I've never been much a fan of using the word "things." Perhaps it was my eighth grade theater teacher, Slotnick-Lastrico, who carved it upon the largest epitaph of his notorious "Word Graveyard." "Things" along with "like" and "good" were strictly prohibited in his classroom. With the myriad descriptive words available in our vocabularies, "things" just seemed a cop out. But how does one go about describing a change in one's character to others? Moreover, how can we point to specific people, objects and cultures that change us? Change is a holistic process, it does not happen one step at a time. Although I still have a deep distaste for the t-word, I find it fitting for circumstances like now, in which I know I am changing but I know not specifically the cause of this change.
An incredibly adventurous semester yes, but also one of constant introspection. As I experience new cultures (I have Turkish, Italian, Dutch, German, Canadian, Albanian, Greek, and Spanish friends here) I feel parts of me rearranging, morphing, stretching like a glob of human Play Dough. Sections of the form are torn off, analyzed in relation to the larger structure and reattached as necessary. Stripped bare before the seas of change, I have immersed myself in the refreshing waters. Rejuvenation.

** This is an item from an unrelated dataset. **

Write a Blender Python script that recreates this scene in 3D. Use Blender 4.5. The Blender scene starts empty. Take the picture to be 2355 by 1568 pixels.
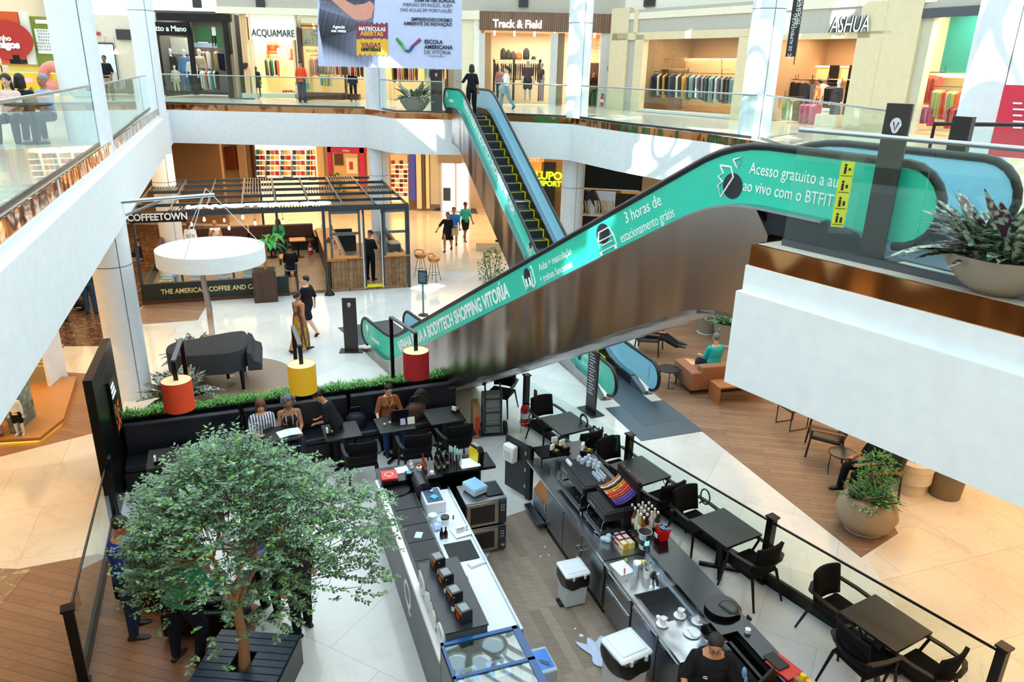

There is both solace and fear in the realization that humans are relative creatures. We adapt to fit our surroundings. We all act differently around different types of people- our behavior around our parents differs from our behavior with friends. The beauty of life lies in this change and growth. But the fear stems from the fleeting nature of identity. As we continue to change ourselves in relation to our environment, are we just forms of matter collecting experience? Or is there some constant at work that changes parts of us in relation to a core?
This semester has taught me that this comes down to a choice deep within us to preserve those fundamental beliefs that make us who we are. Through cultural empathy, open-mindedness and inquiry, we can better understand differences. But as I try on new hats, I realize I have only one head. Some fit and some don't, and this is because my head is only one size. When I see or feel change, I notice it in relation to something. As the surface feelings swirl about, the anchor of my being remains grounded, banishing its formally fleeting tendencies. I have yet to discern exactly what this something is but it comprises my most intimate, personal identity.
Through this semester I have come to conclusions about a few fundamental convictions. As I accommodate the scads of emotions in my innkeeper of a brain, these convictions seek permanent residence. To name a few- the necessity of relationships, the importance of establishing purpose, the value of humor, and the power of expression. As the waters of emotion funnel their way through, these aforementioned few have secured themselves in my net of identity. As the convictions harden, the being carries weight. Man becomes grounded, true to himself and shamelessly represents his experiences and virtues in a world that increasingly encourages lightness and indifference.